> EXERCISE
State how many lines include "Python", giving the number by itself.

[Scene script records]
* * *

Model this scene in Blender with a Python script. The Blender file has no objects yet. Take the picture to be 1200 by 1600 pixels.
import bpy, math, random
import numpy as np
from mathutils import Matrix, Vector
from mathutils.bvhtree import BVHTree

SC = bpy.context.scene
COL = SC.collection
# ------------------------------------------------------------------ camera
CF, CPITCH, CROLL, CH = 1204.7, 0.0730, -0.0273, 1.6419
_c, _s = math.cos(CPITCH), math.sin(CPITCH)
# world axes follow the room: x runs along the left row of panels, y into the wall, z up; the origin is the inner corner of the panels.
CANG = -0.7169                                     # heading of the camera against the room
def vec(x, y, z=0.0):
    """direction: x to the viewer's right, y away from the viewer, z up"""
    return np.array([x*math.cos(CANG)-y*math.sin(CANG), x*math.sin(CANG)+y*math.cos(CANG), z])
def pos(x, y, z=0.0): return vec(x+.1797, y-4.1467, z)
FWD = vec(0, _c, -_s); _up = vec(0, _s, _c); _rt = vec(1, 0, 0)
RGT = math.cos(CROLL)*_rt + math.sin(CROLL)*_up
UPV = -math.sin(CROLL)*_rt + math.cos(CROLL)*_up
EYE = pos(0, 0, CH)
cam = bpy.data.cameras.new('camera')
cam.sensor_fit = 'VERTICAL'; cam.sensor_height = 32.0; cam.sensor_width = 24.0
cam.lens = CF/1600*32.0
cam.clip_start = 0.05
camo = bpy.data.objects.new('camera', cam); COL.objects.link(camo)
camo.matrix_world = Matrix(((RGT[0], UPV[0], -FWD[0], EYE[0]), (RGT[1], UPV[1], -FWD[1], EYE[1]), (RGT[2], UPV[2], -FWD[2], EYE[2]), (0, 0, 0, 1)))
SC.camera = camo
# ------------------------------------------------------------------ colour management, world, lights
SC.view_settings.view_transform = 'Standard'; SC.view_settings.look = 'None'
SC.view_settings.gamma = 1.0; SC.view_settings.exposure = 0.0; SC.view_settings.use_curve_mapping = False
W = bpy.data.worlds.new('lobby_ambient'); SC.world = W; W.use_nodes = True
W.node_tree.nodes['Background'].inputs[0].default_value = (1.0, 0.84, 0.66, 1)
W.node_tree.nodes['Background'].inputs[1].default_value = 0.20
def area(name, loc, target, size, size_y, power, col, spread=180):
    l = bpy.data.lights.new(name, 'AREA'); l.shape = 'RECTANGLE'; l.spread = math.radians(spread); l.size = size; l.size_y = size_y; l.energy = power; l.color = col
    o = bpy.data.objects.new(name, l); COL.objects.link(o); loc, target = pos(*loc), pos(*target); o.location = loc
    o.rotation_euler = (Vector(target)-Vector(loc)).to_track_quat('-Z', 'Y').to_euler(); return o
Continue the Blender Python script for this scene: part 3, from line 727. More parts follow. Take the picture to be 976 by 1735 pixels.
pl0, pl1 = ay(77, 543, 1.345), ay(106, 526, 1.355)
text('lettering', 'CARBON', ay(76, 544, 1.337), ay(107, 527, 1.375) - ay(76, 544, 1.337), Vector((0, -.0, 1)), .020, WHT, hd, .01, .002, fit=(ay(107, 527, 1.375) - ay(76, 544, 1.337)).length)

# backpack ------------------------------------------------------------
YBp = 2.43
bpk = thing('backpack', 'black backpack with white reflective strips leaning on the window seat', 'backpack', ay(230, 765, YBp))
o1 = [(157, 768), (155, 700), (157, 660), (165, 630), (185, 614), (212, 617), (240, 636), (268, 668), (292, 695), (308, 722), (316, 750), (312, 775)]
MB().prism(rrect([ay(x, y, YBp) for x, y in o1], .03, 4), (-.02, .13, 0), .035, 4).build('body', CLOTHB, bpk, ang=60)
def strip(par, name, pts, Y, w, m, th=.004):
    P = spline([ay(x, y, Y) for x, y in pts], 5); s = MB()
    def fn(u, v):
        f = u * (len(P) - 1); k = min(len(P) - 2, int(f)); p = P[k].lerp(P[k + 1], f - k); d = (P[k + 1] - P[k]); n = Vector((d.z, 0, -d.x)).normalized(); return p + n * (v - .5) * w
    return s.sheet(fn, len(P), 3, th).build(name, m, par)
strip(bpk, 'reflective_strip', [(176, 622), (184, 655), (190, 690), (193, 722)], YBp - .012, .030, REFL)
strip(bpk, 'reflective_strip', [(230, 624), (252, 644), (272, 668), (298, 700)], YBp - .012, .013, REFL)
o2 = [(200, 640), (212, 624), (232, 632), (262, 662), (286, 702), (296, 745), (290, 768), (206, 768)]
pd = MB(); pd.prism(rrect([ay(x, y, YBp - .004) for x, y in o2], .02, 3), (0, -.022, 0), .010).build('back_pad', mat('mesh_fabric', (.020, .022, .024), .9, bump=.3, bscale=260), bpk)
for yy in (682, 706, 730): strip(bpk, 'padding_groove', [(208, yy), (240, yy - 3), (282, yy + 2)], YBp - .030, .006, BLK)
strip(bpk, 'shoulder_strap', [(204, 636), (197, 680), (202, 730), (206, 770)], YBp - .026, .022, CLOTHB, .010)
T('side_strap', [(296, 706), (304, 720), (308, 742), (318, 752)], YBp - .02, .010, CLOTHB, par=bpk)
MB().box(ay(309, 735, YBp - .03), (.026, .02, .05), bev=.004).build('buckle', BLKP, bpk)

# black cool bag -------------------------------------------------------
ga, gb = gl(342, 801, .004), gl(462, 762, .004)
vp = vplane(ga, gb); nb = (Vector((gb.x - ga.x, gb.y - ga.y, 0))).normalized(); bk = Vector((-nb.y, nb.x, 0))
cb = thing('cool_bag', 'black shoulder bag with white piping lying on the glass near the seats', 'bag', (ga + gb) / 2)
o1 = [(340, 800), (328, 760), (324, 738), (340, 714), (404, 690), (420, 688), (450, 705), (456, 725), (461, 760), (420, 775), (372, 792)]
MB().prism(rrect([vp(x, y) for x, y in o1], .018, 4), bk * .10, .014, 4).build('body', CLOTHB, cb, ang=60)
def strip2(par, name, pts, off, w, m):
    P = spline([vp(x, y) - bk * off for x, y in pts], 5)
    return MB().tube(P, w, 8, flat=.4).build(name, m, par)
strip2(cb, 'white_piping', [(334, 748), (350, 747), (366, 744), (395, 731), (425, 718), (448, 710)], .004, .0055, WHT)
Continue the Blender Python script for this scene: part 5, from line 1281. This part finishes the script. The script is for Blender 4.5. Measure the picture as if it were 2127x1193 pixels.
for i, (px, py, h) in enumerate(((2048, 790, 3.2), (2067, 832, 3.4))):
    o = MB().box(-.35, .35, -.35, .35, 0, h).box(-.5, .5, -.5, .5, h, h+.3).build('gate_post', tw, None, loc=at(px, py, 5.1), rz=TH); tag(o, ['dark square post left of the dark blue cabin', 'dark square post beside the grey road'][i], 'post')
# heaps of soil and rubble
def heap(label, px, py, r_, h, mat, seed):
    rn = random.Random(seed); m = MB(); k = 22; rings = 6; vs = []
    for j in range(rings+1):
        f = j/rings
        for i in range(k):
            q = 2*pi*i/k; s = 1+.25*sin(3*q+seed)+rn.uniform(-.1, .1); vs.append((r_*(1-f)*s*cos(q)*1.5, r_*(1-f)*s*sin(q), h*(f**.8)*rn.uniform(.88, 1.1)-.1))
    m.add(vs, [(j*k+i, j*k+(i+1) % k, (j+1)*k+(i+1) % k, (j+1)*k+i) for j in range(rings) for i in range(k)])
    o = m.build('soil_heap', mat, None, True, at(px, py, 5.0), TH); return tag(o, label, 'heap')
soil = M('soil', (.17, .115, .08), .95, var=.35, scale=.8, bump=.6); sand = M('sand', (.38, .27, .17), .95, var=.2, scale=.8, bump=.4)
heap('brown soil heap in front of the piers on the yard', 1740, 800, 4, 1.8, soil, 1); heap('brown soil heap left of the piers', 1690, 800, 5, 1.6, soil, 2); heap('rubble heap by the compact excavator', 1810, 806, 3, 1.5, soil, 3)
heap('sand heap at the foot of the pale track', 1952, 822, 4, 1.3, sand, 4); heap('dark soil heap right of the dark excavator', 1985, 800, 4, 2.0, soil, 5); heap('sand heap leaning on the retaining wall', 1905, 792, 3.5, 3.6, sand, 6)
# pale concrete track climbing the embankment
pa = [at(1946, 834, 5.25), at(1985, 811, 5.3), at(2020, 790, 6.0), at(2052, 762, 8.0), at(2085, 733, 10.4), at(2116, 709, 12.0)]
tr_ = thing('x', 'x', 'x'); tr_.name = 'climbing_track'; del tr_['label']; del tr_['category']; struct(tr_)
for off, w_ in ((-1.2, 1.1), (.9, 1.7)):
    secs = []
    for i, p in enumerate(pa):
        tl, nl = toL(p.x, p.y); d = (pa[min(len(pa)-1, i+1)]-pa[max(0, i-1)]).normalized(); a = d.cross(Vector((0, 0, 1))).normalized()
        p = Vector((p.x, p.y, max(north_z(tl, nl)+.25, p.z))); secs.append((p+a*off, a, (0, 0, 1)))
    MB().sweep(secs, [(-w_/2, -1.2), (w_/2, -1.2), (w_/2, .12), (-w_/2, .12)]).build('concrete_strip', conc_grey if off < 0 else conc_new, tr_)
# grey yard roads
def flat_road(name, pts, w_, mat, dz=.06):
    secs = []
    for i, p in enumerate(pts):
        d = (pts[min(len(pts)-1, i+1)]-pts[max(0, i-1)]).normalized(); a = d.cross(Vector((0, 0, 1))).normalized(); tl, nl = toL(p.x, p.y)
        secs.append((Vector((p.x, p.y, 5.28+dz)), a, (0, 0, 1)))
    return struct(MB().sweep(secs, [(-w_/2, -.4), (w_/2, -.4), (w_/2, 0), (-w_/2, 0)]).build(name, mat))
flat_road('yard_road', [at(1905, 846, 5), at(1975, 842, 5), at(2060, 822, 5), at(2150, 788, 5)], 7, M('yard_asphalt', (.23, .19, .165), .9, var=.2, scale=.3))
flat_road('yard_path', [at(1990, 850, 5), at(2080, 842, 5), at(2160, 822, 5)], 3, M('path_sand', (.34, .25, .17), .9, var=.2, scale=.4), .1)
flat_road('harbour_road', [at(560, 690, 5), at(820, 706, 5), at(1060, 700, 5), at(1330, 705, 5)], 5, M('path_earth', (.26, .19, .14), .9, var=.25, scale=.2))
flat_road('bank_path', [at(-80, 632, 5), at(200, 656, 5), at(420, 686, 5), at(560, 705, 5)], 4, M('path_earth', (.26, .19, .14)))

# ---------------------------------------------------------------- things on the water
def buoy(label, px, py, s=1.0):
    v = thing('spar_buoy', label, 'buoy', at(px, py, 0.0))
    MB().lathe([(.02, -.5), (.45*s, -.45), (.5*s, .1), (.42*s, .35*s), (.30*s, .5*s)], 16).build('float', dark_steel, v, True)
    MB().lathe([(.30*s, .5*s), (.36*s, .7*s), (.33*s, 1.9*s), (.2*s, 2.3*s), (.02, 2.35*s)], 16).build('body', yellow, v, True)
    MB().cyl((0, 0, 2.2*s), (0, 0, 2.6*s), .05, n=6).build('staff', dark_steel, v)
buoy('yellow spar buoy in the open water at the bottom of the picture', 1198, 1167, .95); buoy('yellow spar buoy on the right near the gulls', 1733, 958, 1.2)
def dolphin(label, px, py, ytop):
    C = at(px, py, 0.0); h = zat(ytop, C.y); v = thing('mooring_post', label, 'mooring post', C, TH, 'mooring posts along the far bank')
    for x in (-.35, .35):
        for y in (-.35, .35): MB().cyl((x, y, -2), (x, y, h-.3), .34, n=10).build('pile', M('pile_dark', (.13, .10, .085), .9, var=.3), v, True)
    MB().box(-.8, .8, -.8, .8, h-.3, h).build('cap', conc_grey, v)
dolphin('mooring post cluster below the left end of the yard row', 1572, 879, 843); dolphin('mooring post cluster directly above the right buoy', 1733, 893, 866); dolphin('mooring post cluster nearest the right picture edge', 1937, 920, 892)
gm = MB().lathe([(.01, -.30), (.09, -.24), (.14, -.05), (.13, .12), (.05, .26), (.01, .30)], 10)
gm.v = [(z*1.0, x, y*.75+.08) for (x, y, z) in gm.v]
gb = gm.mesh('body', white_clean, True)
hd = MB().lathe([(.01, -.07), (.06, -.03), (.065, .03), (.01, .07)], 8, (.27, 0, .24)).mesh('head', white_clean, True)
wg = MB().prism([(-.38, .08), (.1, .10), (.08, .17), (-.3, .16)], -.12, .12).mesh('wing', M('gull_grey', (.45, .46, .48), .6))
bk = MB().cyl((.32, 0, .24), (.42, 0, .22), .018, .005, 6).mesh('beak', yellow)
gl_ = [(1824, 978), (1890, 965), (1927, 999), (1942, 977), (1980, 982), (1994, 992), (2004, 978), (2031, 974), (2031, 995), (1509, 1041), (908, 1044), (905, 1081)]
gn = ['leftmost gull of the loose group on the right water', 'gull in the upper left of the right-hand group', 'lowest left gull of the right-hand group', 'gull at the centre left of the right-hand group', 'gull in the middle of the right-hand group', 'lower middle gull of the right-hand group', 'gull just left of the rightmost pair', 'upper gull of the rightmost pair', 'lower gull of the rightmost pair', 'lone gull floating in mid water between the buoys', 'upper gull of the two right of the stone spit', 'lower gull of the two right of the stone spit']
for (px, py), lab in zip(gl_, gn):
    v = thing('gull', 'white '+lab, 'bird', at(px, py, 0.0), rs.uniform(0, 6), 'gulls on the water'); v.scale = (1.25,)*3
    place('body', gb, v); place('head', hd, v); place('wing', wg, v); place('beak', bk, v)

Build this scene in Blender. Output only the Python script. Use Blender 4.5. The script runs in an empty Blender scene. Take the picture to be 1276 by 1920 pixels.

* * *

> WRITTEN ANSWER
4